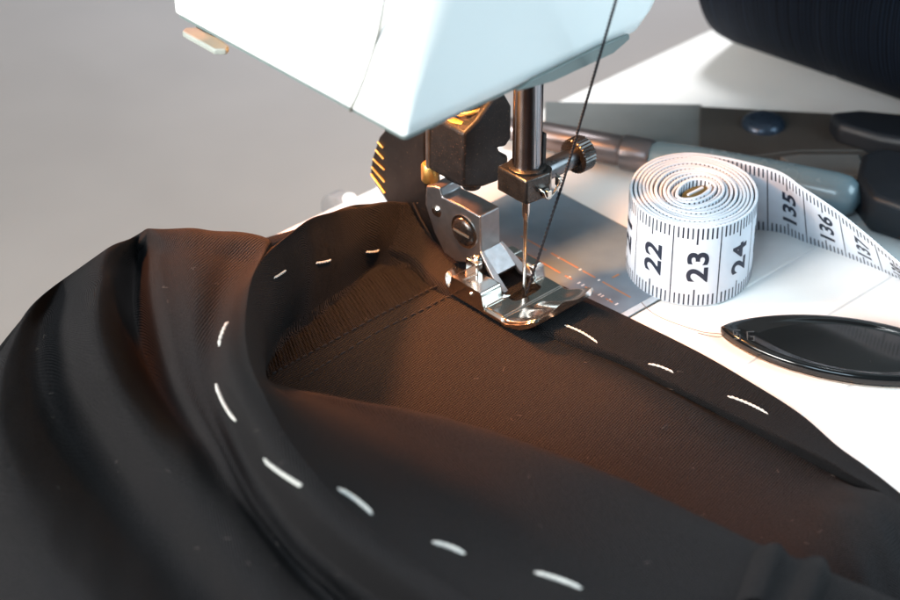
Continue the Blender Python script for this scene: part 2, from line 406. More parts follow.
AX = -.35
ap = [W(x, y, AX, 0) for x, y in ((426, 186), (434, 186.5), (440, 188), (442, 197), (461, 206), (480, 216.5), (481, 255), (470, 263), (456, 262), (444, 253), (434, 232), (425, 204))]
ank = obj('foot_shank', prism_bm(ap, (.58, 0, 0)), M['satin'], SM); bevel(ank, .035, 3)
qs = W(464.5, 231.5, AX, 0)
scr = obj('shank_screw', lathe_bm(qs+Vector((.02, 0, 0)), qs+Vector((-.10, 0, 0)), [(0, .33), (.4, .33), (.75, .30), (1, .22)], 40), M['dark_steel'], ank)
obj('screw_slot', box_bm(qs.x-.106, qs.x-.06, qs.y-.24, qs.y+.24, qs.z-.03, qs.z+.03), M['gap'], scr, smooth=False)
scr2 = obj('screw_ring', lathe_bm(qs+Vector((.0, 0, 0)), qs+Vector((-.03, 0, 0)), [(0, .39), (.6, .39), (1, .36)], 40), M['chrome'], ank)
qd = W(436.5, 211, AX, 0)
obj('locating_stud', lathe_bm(qd+Vector((.05, 0, 0)), qd+Vector((-.07, 0, 0)), [(0, .15), (.4, .15), (.8, .10), (1, .03)], 24), M['chrome'], ank)
# sloping yoke in front of the shank with two prongs
def slab(pts, off): return prism_bm(pts, off)
zt = W(481, 252, AX, 0).z
yoke = [slab([(-.37, .98, zt), (.27, .98, zt), (.30, .55, zt-.42), (-.36, .55, zt-.42)], (0, .06, -.09)),
        slab([(-.37, .99, zt+.02), (-.27, .99, zt+.02), (-.26, .42, zt-.55), (-.26, .20, .34), (-.40, .20, .34), (-.42, .46, zt-.50)], (0, .05, -.08)),
        slab([(.20, .98, zt+.02), (.29, .98, zt+.02), (.46, .45, zt-.50), (.52, .22, .40), (.40, .22, .40), (.33, .48, zt-.55)], (0, .05, -.08))]
bevel(obj('yoke', join(*yoke), M['satin'], ank), .02, 2)

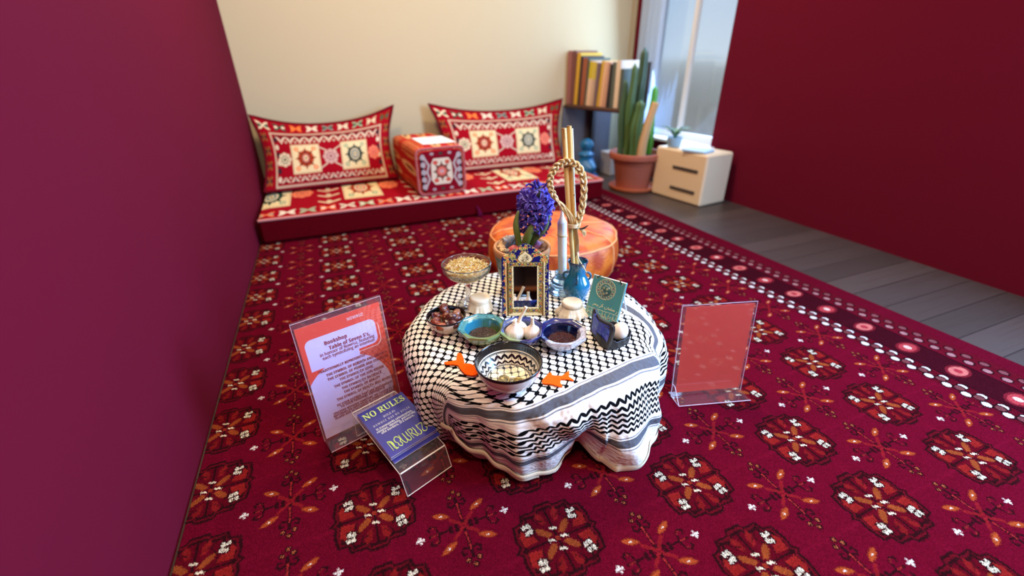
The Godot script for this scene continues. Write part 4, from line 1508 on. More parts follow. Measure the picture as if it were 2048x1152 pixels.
func glass_and_bowls() -> void:
	M.bowl_tex = tex(bowl_image())
	M.net_tex = tex(net_tile(64, 80, 5, 17, c8(14, 14, 18), c8(240, 230, 190)))
	# ---- crystal goblet with sprouts
	var t := thing("glass_goblet", "cut crystal footed goblet filled with pale sprouts at the back left of the cloth", "goblet", Vector3(0.3145, T + 0.0015, -1.131), 0.0)
	var cut := func(r: float, y: float, a: float):
		var k := clampf((y - 0.088) / 0.01, 0, 1) * clampf((0.128 - y) / 0.006, 0, 1)
		return r * (1.0 + 0.018 * k * (absf(sin(12 * a + y * 240.0)) + absf(sin(12 * a - y * 240.0)) - 1.0))
	var R := 0.0725
	var b := MB.new()
	b.lathe(catmull([[0.0, 0.083], [0.012, 0.083], [0.036, 0.089], [0.058, 0.103], [0.070, 0.122], [R, 0.135], [R - 0.0005, 0.1375], [R - 0.004, 0.1375], [0.066, 0.123], [0.054, 0.108], [0.034, 0.097], [0.012, 0.092], [0.0, 0.092]], 4), 96, Vector3.ZERO, cut)
	part("bowl", b, M.glass, t)
	b = MB.new()
	var hex := func(r: float, y: float, a: float): return r * (1.0 + 0.06 * cos(6 * a) * clampf((0.08 - y) / 0.05, 0, 1) * clampf((y - 0.008) * 90, 0, 1))
	b.lathe(catmull([[0.0, 0.0], [0.036, 0.0], [0.038, 0.0025], [0.030, 0.005], [0.012, 0.010], [0.0075, 0.02], [0.007, 0.045], [0.009, 0.07], [0.016, 0.0825], [0.0, 0.0829]], 5), 48, Vector3.ZERO, hex)
	part("stem", b, M.glass, t)
	# sprouts: a heap of pale curling shoots, one joined mass
	b = MB.new()
	b.blob(Vector3(0, 0.112, 0), Vector3(0.056, 0.02, 0.056), 10, 24, Basis.IDENTITY, null, lin(206, 170, 96))
	for i in 900:
		var rr := 0.062 * sqrt(rng.randf())
		var a := rng.randf() * TAU
		var y := 0.122 + 0.014 * (1.0 - pow(rr / 0.066, 2)) + rng.randf_range(-0.004, 0.003)
		var p := Vector3(rr * cos(a), y, rr * sin(a))
		var d := Vector3(rng.randf_range(-1, 1), rng.randf_range(-0.35, 0.6), rng.randf_range(-1, 1)).normalized() * rng.randf_range(0.005, 0.012)
		var e := Vector3(rng.randf_range(-1, 1), rng.randf_range(-0.2, 0.5), rng.randf_range(-1, 1)) * 0.004
		var c := [lin(240, 226, 170), lin(226, 196, 110), lin(248, 240, 205), lin(196, 140, 60), lin(214, 190, 90)][rng.randi() % 5] as Color
		b.tube([p, p + d * 0.5 + e, p + d], [0.0011, 0.0009, 0.0004], 4, true, 1.0, c)
	var sp := part("sprouts", b, vmat(0.6))
	sp.position = t.position
	tag(sp, "heap of pale yellow sprouts in the crystal goblet", "sprouts", "", "stuff")
	# ---- date bowl
	var db := small_bowl("patterned_bowl", "small black rimmed patterned bowl full of brown dates, left of the triple dish", Vector3(0.218, T + 0.001, -1.022), 0.054, 0.046, 0.3)
	var spots := [[-0.024, 0.012, 0.030, 0.4], [0.004, 0.022, 0.031, 1.4], [0.026, 0.004, 0.033, 0.2], [-0.026, -0.012, 0.031, 2.0], [0.0, -0.004, 0.034, 2.6], [0.022, -0.018, 0.033, 0.9], [-0.006, 0.036, 0.031, 0.1], [-0.004, -0.026, 0.034, 1.2], [-0.018, 0.030, 0.033, 2.3], [0.020, 0.028, 0.033, 1.9], [-0.010, -0.034, 0.042, 1.0], [0.012, 0.010, 0.043, 2.9]]
	var lab := ["glossy red brown date lying at the left front of the bowl", "dark shiny date standing in the front middle of the bowl", "wrinkled purple brown date at the right of the bowl", "brown date at the left rear of the bowl", "crinkled mid brown date in the middle of the heap", "torn date showing pale flesh at the right rear", "small orange brown date at the very front of the bowl", "dark date at the rear of the bowl", "glossy red date at the front left edge", "mauve wrinkled date at the front right", "brown date piled highest at the rear left", "broad dark date on top of the middle of the heap"]
	var dc := [c8(110, 40, 28), c8(66, 26, 18), c8(92, 44, 40), c8(104, 44, 34), c8(120, 62, 44), c8(150, 92, 62), c8(150, 66, 34), c8(90, 36, 26), c8(120, 42, 26), c8(88, 46, 46), c8(104, 50, 38), c8(84, 40, 32)]
	var nz := FastNoiseLite.new()
	nz.frequency = 1.4
	for i in 12:
		var q = spots[i]
		t = thing("date", lab[i], "date", db.position + Basis(Vector3.UP, FACE) * Vector3(q[0] * 1.16, q[2] + 0.003, q[1] * 1.16), q[3], "dates in the small patterned bowl")
		b = MB.new()
		var off := i * 13.0
		b.blob(Vector3.ZERO, Vector3(0.0165, 0.0112, 0.0115), 16, 24, Basis(Vector3.FORWARD, rng.randf_range(-0.4, 0.4)), func(d: Vector3): return 1.0 + 0.16 * nz.get_noise_3d(d.x * 1.6 + off, d.y * 3.0, d.z * 3.0) + 0.05 * nz.get_noise_3d(d.x * 5 + off, d.y * 7, d.z * 7))
		var fl := part("flesh", b, mat(dc[i], 0.28, {"clearcoat_enabled": true, "clearcoat": 0.4, "clearcoat_roughness": 0.25}), t)
		b = MB.new()
		b.blob(Vector3(0.0155, 0.001, 0), Vector3(0.002, 0.003, 0.003), 6, 8)
		part("stalk_end", b, mat(c8(170, 130, 80), 0.8), fl)
	# ---- coin bowl
	small_bowl("patterned_bowl", "black rimmed patterned bowl holding a few coins at the front of the cloth", Vector3(0.290, T + 0.001, -0.745), 0.0765, 0.062, 0.5)
	var cl := ["large dull coin leaning at the left of the little pile in the bowl", "dark brass coin lying under the large dull one", "small silver coin in the middle of the pile in the bowl", "bright little coin at the right end of the pile", "pale silver coin lying at the back of the pile", "yellowish coin peeking out at the right front of the pile"]
	var cp := [[-0.010, 0.0145, 0.008, 0.014, 0.5], [-0.014, 0.0085, 0.006, 0.0135, 0.15], [0.010, 0.0115, 0.008, 0.0095, 0.4], [0.026, 0.0115, 0.004, 0.009, 0.35], [0.008, 0.0085, -0.002, 0.010, 0.2], [0.020, 0.0145, 0.010, 0.0095, 0.3]]
	var cc := [c8(150, 136, 96), c8(120, 104, 60), c8(176, 170, 150), c8(196, 186, 150), c8(180, 176, 160), c8(170, 150, 96)]
	for i in 6:
		var q = cp[i]
		t = thing("coin", cl[i], "coin", Vector3(0.290, T + 0.001, -0.745) + RH * q[0] + NV * q[2] + Vector3(0, q[1], 0), rng.randf() * 3.0, "coins in the front bowl")
		t.rotation.x = q[4] * 0.6
		b = MB.new()
		var cr: float = q[3]
		b.lathe([[0.0, -0.001], [cr - 0.0003, -0.001], [cr, -0.0007], [cr, 0.0007], [cr - 0.0003, 0.001], [cr - 0.0015, 0.001], [cr - 0.0018, 0.0006], [0.0, 0.0006]], 32)
		var dsc := part("disc", b, mat(cc[i], 0.35, {"metallic": 0.9}), t)
		b = MB.new()
		b.blob(Vector3(0, 0.0006, 0), Vector3(cr * 0.5, 0.0007, cr * 0.62), 6, 14, Basis.IDENTITY, func(d: Vector3): return 1.0 + 0.2 * sin(d.x * 7 + d.z * 4))
		part("relief", b, mat(cc[i], 0.35, {"metallic": 0.9}), dsc)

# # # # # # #

WHAT IS BEING ASKED
Up to and including the line with "bevel(obj('yoke', join(*yoke), M['satin'], ank), .02, 2)", copy the data above from its first line. Skip pictures.

CORRECT RESPONSE
Continue the Blender Python script for this scene: part 2, from line 406. More parts follow.
AX = -.35
ap = [W(x, y, AX, 0) for x, y in ((426, 186), (434, 186.5), (440, 188), (442, 197), (461, 206), (480, 216.5), (481, 255), (470, 263), (456, 262), (444, 253), (434, 232), (425, 204))]
ank = obj('foot_shank', prism_bm(ap, (.58, 0, 0)), M['satin'], SM); bevel(ank, .035, 3)
qs = W(464.5, 231.5, AX, 0)
scr = obj('shank_screw', lathe_bm(qs+Vector((.02, 0, 0)), qs+Vector((-.10, 0, 0)), [(0, .33), (.4, .33), (.75, .30), (1, .22)], 40), M['dark_steel'], ank)
obj('screw_slot', box_bm(qs.x-.106, qs.x-.06, qs.y-.24, qs.y+.24, qs.z-.03, qs.z+.03), M['gap'], scr, smooth=False)
scr2 = obj('screw_ring', lathe_bm(qs+Vector((.0, 0, 0)), qs+Vector((-.03, 0, 0)), [(0, .39), (.6, .39), (1, .36)], 40), M['chrome'], ank)
qd = W(436.5, 211, AX, 0)
obj('locating_stud', lathe_bm(qd+Vector((.05, 0, 0)), qd+Vector((-.07, 0, 0)), [(0, .15), (.4, .15), (.8, .10), (1, .03)], 24), M['chrome'], ank)
# sloping yoke in front of the shank with two prongs
def slab(pts, off): return prism_bm(pts, off)
zt = W(481, 252, AX, 0).z
yoke = [slab([(-.37, .98, zt), (.27, .98, zt), (.30, .55, zt-.42), (-.36, .55, zt-.42)], (0, .06, -.09)),
        slab([(-.37, .99, zt+.02), (-.27, .99, zt+.02), (-.26, .42, zt-.55), (-.26, .20, .34), (-.40, .20, .34), (-.42, .46, zt-.50)], (0, .05, -.08)),
        slab([(.20, .98, zt+.02), (.29, .98, zt+.02), (.46, .45, zt-.50), (.52, .22, .40), (.40, .22, .40), (.33, .48, zt-.55)], (0, .05, -.08))]
bevel(obj('yoke', join(*yoke), M['satin'], ank), .02, 2)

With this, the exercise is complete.